Les estimations des associations de rapatriés vont jusqu’à 150 000, nombre fondé sur une tentative de bilan du sous-préfet Robert, en poste à Akbou en Kabylie. Jean Lacouture, en novembre 1962, a fait état de plus de 10 000 enlevés et tués. L’historien Gilbert Meynier cite des évaluations militaires de 6 000 ou 7 000 à 10 000 morts. Il n’existe aucune certitude.

  • Comment peut-on qualifier les actes qui ont frappé les victimes du côté algérien : crime de guerre, crime contre l’humanité ?

Je crois qu’on peut rechercher des crimes de guerre lors du conflit algérien ­ c’est-à-dire la violation des lois de la guerre, envers les combattants, les prisonniers ou les populations civiles, dans le but de gagner la guerre ­ mais on en trouvera des deux côtés. Rechercher des crimes contre l’humanité revient à tenter d’obtenir une victoire idéologique sur l’ancien adversaire en le privant de toute excuse. A partir du 8 mai 1995, à la veille de l’implication directe de la France dans le conflit interne à l’Algérie par les attentats de Paris, on voit apparaître la demande de reconnaissance par la France de crimes contre l’humanité commis depuis 1830. On peut s’interroger sur la signification exacte de cette coïncidence.

  • Pourtant lors des accords d’Evian, les deux parties s’étaient entendues pour une amnistie ?

Le gouvernement français voulait l’amnistie et l’amnésie. Les Algériens ont accepté l’amnistie, mais le FLN ne la voulait pas pour les harkis.

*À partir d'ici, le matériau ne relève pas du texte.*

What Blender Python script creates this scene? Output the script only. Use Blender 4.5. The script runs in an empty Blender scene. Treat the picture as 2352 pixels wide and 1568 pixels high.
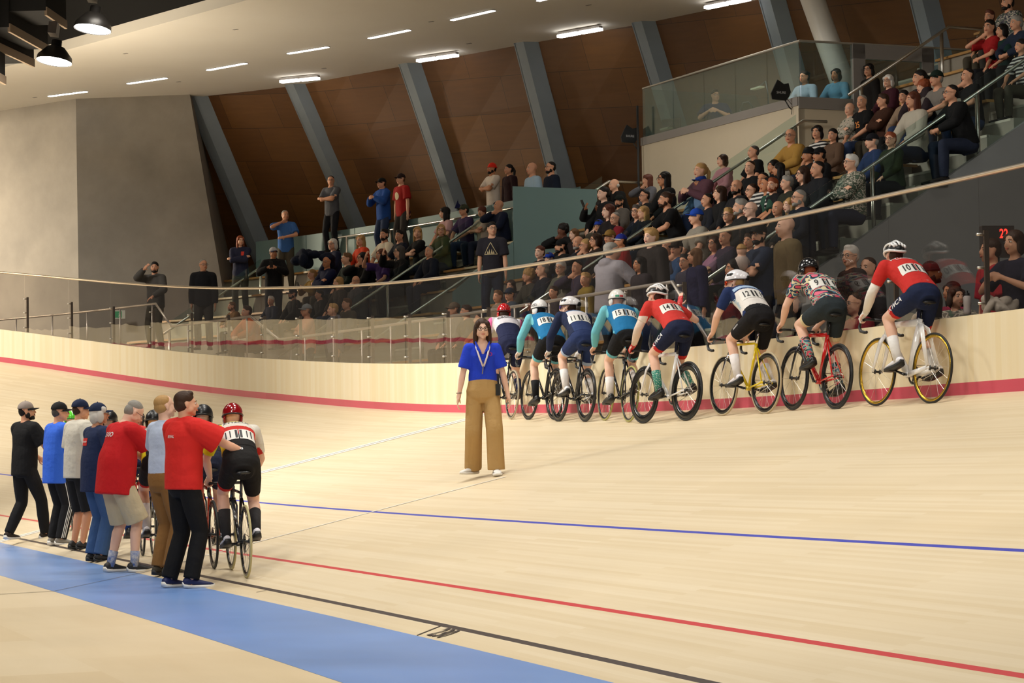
import bpy, math, random
import numpy as np
from mathutils import Vector, Matrix
from mathutils.bvhtree import BVHTree

SC = bpy.context.scene
COL = SC.collection
# ------------------------------------------------------------------ camera
FPX, PITCH, ROLL, CAMH = 5316.37, .04139, .01538, 1.3325
def make_camera():
    cd = bpy.data.cameras.new('camera'); co = bpy.data.objects.new('camera', cd); COL.objects.link(co)
    cd.sensor_width = 36; cd.lens = FPX / 2352 * 36; cd.clip_start = .5; cd.clip_end = 400
    f = Vector((0, math.cos(PITCH), math.sin(PITCH))); u = Vector((0, -math.sin(PITCH), math.cos(PITCH))); x = Vector((1, 0, 0))
    cr, sr = math.cos(ROLL), math.sin(ROLL)
    R = x * cr - u * sr; U = x * sr + u * cr
    m = Matrix((R, U, -f)).transposed().to_4x4(); m.translation = (0, 0, CAMH); co.matrix_world = m
    SC.camera = co
make_camera()
# ------------------------------------------------------------------ world, exposure
SC.view_settings.view_transform = 'Standard'; SC.view_settings.look = 'None'
SC.view_settings.gamma = 1; SC.view_settings.use_curve_mapping = False
SC.view_settings.exposure = -.28
w = bpy.data.worlds.new('world'); SC.world = w; w.use_nodes = True
w.node_tree.nodes['Background'].inputs[0].default_value = (1, .86, .72, 1)
w.node_tree.nodes['Background'].inputs[1].default_value = .075
# ------------------------------------------------------------------ lamps over the track, the infield and the stand, with added fills
def area(name, loc, target, power, size, spread, col=(1, .955, .87), sy=None):
    ld = bpy.data.lights.new(name, 'AREA'); ld.energy = power; ld.color = col
    ld.shape = 'RECTANGLE'; ld.size = size; ld.size_y = sy or size; ld.spread = math.radians(spread)
    o = bpy.data.objects.new(name, ld); COL.objects.link(o); o.location = loc
    o.rotation_euler = (Vector(target) - Vector(loc)).to_track_quat('-Z', 'Y').to_euler()
    return o
LK = .24
for i in range(7):      # downlights over the sloping track (the row the two visible reflectors belong to)
    X, Y = -6.3 + 1.95 * i, 38.9 - 4.7 * i
    area('track_downlight', (X, Y, 10.2), (X - .6, Y - .4, 0), 700 * LK, 1.6, 105)
for i in range(5):      # a second row above the infield edge
    X, Y = -9.5 + 2.4 * i, 30 - 5.6 * i
    area('infield_downlight', (X, Y, 10.5), (X + 1.4, Y + .6, 0), 620 * LK, 1.6, 115)
for X, Y in ((-16, 47), (-24, 52), (-34, 53), (-44, 48), (-52, 36)):   # over the far turn
    area('turn_downlight', (X, Y - 6, 13), (X, Y, 2), 5200 * LK, 2.5, 95)
area('infield_fill', (-6, 8, 9.5), (-2, 24, 1.5), 1500 * LK, 3, 120)  # broad fill added from the infield side, aimed at the handlers
area('infield_fill', (-14, 30, 10.5), (2, 33, 2.0), 2300 * LK, 3, 80)  # added fill that brightens the upright face of the timber wall
area('pylon_fill', (-27, 60.5, 9.3), (-14, 58.8, 5.5), 3900 * LK, 2, 50, (1, .84, .62))  # added fill from the left, placed to brighten one face of the pylon
area('soffit_fill', (-11, 43, 4.6), (-10, 45, 9.6), 1500 * LK, 3, 110, (1, .86, .66))  # upward fill added to brighten the soffit, not a fitting of the hall
area('booth_light', (4.2, 40.5, 9.4), (4.2, 41.0, 6), 60, 1.2, 120)
area('side_wall_fill', (6.5, 17, 10.2), (6.5, 31, 3.5), 420 * LK, 2.5, 80)  # added fill for the grey side wall and the riders' backs
area('stand_light', (5.0, 26.5, 11.5), (5.2, 35.5, 4.5), 105 * LK, 2.5, 110)
area('stand_light', (-1.5, 36.5, 9.2), (-.3, 46, 5), 90 * LK, 2.5, 120)

# ------------------------------------------------------------------ materials
MATS = {}
def mat(name, col=(.5, .5, .5), rough=.6, metal=0, emit=0, spec=None, coat=0, alpha=None, sheen=0):
    if name in MATS: return MATS[name]
    m = bpy.data.materials.new(name); m.use_nodes = True; b = m.node_tree.nodes['Principled BSDF']
    b.inputs['Base Color'].default_value = (*col[:3], 1); b.inputs['Roughness'].default_value = rough; b.inputs['Metallic'].default_value = metal
    if spec is not None: b.inputs['Specular IOR Level'].default_value = spec
    if coat: b.inputs['Coat Weight'].default_value = coat; b.inputs['Coat Roughness'].default_value = .08
    if emit: b.inputs['Emission Color'].default_value = (*col[:3], 1); b.inputs['Emission Strength'].default_value = emit
    m.diffuse_color = (*col[:3], 1); MATS[name] = m
    return m
def srgb(h):
    c = [int(h[i:i + 2], 16) / 255 for i in (0, 2, 4)]
    return tuple(x / 12.92 if x <= .04045 else ((x + .055) / 1.055) ** 2.4 for x in c)
def N(nt, t, **kw):
    n = nt.nodes.new(t)
    for k, v in kw.items():
        if k in n.inputs.keys(): n.inputs[k].default_value = v
        else: setattr(n, k, v)
    return n
def cloth(hexcol, rough=.85):
    """woven fabric: flat colour with a little fold and weave variation"""
    key = 'cloth_' + hexcol
    if key in MATS: return MATS[key]
    m = mat(key, srgb(hexcol), rough, spec=.25); nt = m.node_tree; b = nt.nodes['Principled BSDF']; L = nt.links.new
    tc = N(nt, 'ShaderNodeTexCoord'); n1 = N(nt, 'ShaderNodeTexNoise', Scale=9.0, Detail=3.0)
    L(tc.outputs['Object'], n1.inputs['Vector'])
    bp = N(nt, 'ShaderNodeBump', Strength=.55, Distance=.03); L(n1.outputs['Fac'], bp.inputs['Height']); L(bp.outputs['Normal'], b.inputs['Normal'])
    return m
def woodmat(name, c1, c2, su, sv, rough=.35, plank_v=None, plank_u=2.4, stain=.06, coat=0):
    """long narrow strips; u runs along the grain, v across (UV in metres)"""
    m = mat(name, c1, rough, coat=coat); nt = m.node_tree; b = nt.nodes['Principled BSDF']; L = nt.links.new
    uv = N(nt, 'ShaderNodeUVMap', uv_map='UVMap'); mp = N(nt, 'ShaderNodeMapping'); mp.inputs['Scale'].default_value = (su, sv, 1)
    L(uv.outputs[0], mp.inputs[0])
    n1 = N(nt, 'ShaderNodeTexNoise', Scale=1.0, Detail=5.0, Roughness=.6); L(mp.outputs[0], n1.inputs['Vector'])
    br = N(nt, 'ShaderNodeTexBrick'); br.offset = .37; br.squash = 1
    br.inputs['Color1'].default_value = (0, 0, 0, 1); br.inputs['Color2'].default_value = (1, 1, 1, 1); br.inputs['Mortar'].default_value = (.35, .35, .35, 1)
    br.inputs['Scale'].default_value = 1; br.inputs['Mortar Size'].default_value = .001; br.inputs['Brick Width'].default_value = plank_u; br.inputs['Row Height'].default_value = plank_v or .05
    L(uv.outputs[0], br.inputs['Vector'])
    mx = N(nt, 'ShaderNodeMix', data_type='FLOAT'); mx.inputs[0].default_value = .45; L(n1.outputs['Fac'], mx.inputs[2]); L(br.outputs['Color'], mx.inputs[3])
    n2 = N(nt, 'ShaderNodeTexNoise', Scale=.55, Detail=3.0); L(uv.outputs[0], n2.inputs['Vector'])
    cr = N(nt, 'ShaderNodeValToRGB'); cr.color_ramp.elements[0].position = .25; cr.color_ramp.elements[1].position = .75
    cr.color_ramp.elements[0].color = (*c2, 1); cr.color_ramp.elements[1].color = (*c1, 1)
    L(mx.outputs[0], cr.inputs[0])
    hs = N(nt, 'ShaderNodeHueSaturation'); L(cr.outputs[0], hs.inputs['Color'])
    mr = N(nt, 'ShaderNodeMapRange'); mr.inputs['From Min'].default_value = .3; mr.inputs['From Max'].default_value = .7
    mr.inputs['To Min'].default_value = 1 - stain; mr.inputs['To Max'].default_value = 1 + stain
    L(n2.outputs['Fac'], mr.inputs['Value']); L(mr.outputs[0], hs.inputs['Value'])
    L(hs.outputs[0], b.inputs['Base Color'])
    return m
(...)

  • Quand le débat a-t-il rebondi ?

Au milieu des années 1980, lorsque l’avocat de Klaus Barbie, Jacques Vergès, fait un parallèle entre la torture de la Gestapo et celle de l’Armée française. Et surtout au milieu des années 1990, lorsque Jacques Chirac reconnaît les crimes de Vichy et, sans l’avoir prévu, rouvre le débat sur l’attitude de la France en Algérie. Car beaucoup de Français interprètent la guerre d’Algérie selon le schéma de la France en 1940-1944, avec un occupant, des occupés et des résistants. En 1997, au procès de Maurice Papon, Jean-Luc Einaudi témoigne sur la répression du 17 octobre 1961. Il déclenche les premières déclarations gouvernementales, notamment du Premier ministre Lionel Jospin, qui rompent le silence officiel. En conséquence apparaissent des plaintes d’anciens du FLN, mais aussi de harkis. Puis en juin 2000, au lendemain d’une visite officielle du président Bouteflika à Paris, qui demande une repentance de la France à Paris, éclate une campagne de révélations sur la pratique de la torture par l’armée française…

  • Au vu des polémiques est-il possible de faire une histoire de la colonisation française en Algérie ?

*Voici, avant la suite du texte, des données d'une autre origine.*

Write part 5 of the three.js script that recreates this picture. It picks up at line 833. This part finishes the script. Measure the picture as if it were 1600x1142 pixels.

Oui. Les historiens algériens et français se connaissent et dialoguent. Le problème, c’est que cette question demeure un enjeu politique. Il n’est pas sûr que les politiques algériens acceptent de renoncer au privilège de dire l’Histoire. Quant aux autorités françaises, elles sont divisées, voire incohérentes. La gauche et la droite unanimes ont reconnu en 1999 le fait que les «événements» étaient bien une guerre. Mais elles ont échoué à se mettre d’accord sur une date officielle de commémoration. Puis la droite a voulu courir deux lièvres à la fois : d’une part, satisfaire les revendications morales et matérielles des rapatriés, et d’autre part, négocier un traité d’amitié avec l’Algérie…

  • Mais la loi du 23 février 2005 fixe une version officielle très éloignée des positions algériennes…

C’est la dernière incohérence. Le gouvernement semble avoir été dépassé par des amendements parlementaires, inspirés par des associations de rapatriés et de harkis, mais il les a acceptés en grande partie. Il faut reconnaître que cette loi de 2005 n’est pas radicalement nouvelle. L’article 4, le plus critiqué, s’inspire de la loi Taubira de 2001 dont le premier article déclare «crime contre l’humanité» l’esclavage et la traite des Noirs commis par les Européens du XVIe au XIXe siècle. Celle-ci pénalise un passé certes très douloureux, mais révolu depuis plus d’un siècle et demi, alors que la définition juridique du crime contre l’humanité part de 1945.

  • Avec des positions aussi éloignées, une repentance est-elle possible ?

En Algérie, la guerre et la colonisation sont une histoire officielle. En France, nous sommes incapables de nous mettre d’accord. Je ne vois pas de solutions sinon emprunter une voie toute différente, comme celle de l’Afrique du Sud, avec les commissions vérité-réconciliation, mises en place après le démantèlement de l’apartheid. La situation est très différente, mais le principe adopté, celui du pardon contre la vérité, est fécond.